— Available data —
* * * * * * * * *

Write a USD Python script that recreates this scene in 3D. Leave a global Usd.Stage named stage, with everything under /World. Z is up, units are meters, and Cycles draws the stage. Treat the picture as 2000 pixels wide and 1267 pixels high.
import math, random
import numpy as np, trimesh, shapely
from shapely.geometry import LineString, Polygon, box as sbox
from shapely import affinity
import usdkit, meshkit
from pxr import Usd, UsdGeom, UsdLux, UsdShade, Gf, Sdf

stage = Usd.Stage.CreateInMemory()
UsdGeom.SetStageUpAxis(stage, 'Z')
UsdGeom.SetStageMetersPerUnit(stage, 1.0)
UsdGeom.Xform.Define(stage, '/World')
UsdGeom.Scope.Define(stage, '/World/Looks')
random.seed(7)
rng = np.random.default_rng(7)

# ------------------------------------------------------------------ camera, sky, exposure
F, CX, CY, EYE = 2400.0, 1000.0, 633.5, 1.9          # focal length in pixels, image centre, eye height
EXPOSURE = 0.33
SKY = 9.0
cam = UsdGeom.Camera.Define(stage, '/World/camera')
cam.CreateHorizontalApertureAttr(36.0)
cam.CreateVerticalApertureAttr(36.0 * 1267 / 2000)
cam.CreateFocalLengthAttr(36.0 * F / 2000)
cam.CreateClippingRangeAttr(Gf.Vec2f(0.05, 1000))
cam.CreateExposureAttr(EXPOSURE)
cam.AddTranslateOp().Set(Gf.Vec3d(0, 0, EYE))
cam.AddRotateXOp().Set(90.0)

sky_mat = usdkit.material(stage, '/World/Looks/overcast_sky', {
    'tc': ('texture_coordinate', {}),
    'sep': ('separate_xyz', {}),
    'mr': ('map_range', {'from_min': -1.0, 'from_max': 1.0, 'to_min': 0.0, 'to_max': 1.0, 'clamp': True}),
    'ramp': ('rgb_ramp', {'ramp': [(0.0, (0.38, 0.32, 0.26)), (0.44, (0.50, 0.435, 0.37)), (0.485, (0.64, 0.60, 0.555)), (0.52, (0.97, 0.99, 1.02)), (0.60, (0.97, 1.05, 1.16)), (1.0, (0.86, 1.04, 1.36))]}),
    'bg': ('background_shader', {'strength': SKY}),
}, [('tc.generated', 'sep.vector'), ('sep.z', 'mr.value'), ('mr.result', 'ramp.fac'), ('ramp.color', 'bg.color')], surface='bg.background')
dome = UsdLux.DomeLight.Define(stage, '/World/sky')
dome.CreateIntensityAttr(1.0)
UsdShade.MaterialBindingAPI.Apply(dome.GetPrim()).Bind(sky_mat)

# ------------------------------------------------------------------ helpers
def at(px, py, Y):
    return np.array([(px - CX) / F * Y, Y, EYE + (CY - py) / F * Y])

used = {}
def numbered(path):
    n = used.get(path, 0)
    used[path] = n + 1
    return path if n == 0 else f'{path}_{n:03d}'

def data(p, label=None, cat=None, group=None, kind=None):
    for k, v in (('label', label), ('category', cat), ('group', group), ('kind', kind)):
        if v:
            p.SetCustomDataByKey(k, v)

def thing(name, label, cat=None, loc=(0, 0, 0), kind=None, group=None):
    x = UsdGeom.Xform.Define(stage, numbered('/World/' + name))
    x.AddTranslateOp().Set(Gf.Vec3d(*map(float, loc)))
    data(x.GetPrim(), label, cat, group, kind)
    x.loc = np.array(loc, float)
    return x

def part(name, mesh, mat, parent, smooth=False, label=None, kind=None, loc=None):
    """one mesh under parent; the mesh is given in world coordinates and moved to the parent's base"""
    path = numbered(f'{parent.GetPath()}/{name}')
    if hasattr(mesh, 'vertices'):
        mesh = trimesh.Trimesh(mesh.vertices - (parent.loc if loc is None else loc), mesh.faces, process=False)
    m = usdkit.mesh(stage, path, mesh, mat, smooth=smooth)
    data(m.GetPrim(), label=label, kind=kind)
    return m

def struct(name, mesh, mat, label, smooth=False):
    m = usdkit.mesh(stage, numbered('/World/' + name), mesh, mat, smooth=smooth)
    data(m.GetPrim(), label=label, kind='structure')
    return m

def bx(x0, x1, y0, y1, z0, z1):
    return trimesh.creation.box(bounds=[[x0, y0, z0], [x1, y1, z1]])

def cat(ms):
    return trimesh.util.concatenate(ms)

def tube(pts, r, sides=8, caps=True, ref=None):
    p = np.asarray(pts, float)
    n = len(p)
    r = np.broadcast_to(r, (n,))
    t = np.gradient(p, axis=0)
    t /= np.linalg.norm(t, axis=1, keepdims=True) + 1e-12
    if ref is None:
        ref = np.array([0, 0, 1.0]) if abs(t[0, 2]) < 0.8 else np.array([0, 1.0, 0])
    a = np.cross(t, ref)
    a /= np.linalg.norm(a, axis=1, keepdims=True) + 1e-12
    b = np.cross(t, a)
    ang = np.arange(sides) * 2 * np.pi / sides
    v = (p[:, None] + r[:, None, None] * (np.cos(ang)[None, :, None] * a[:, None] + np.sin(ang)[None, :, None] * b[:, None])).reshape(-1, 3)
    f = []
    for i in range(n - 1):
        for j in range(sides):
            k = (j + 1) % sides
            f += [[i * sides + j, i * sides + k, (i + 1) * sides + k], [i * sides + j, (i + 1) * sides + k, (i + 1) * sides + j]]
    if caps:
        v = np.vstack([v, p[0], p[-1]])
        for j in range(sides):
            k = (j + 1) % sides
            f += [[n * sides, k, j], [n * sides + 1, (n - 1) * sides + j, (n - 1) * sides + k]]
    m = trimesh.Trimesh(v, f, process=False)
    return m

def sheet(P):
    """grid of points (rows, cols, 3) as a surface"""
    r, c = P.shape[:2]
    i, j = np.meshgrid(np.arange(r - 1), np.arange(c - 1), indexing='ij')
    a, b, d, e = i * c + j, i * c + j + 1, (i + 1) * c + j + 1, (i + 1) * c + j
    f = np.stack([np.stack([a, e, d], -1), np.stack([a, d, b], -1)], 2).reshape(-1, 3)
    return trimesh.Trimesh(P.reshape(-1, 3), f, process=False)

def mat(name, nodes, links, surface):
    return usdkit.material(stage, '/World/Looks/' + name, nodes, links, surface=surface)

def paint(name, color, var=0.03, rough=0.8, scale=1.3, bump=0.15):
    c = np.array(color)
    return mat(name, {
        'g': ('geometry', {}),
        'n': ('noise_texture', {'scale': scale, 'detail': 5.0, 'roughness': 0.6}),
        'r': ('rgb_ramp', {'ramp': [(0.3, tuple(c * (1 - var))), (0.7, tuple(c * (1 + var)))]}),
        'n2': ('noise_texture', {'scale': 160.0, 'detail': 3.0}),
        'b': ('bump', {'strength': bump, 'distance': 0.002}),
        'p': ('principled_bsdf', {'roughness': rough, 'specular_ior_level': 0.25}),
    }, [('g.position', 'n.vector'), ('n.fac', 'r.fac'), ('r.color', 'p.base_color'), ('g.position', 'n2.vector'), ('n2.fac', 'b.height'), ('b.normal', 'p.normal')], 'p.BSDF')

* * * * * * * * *

— Required work —
Output exactly the leading lines of the data, up to and including the line marked by "from pxr import".

— Task response —
Write a USD Python script that recreates this scene in 3D. Leave a global Usd.Stage named stage, with everything under /World. Z is up, units are meters, and Cycles draws the stage. Treat the picture as 2000 pixels wide and 1267 pixels high.
import math, random
import numpy as np, trimesh, shapely
from shapely.geometry import LineString, Polygon, box as sbox
from shapely import affinity
import usdkit, meshkit
from pxr import Usd, UsdGeom, UsdLux, UsdShade, Gf, Sdf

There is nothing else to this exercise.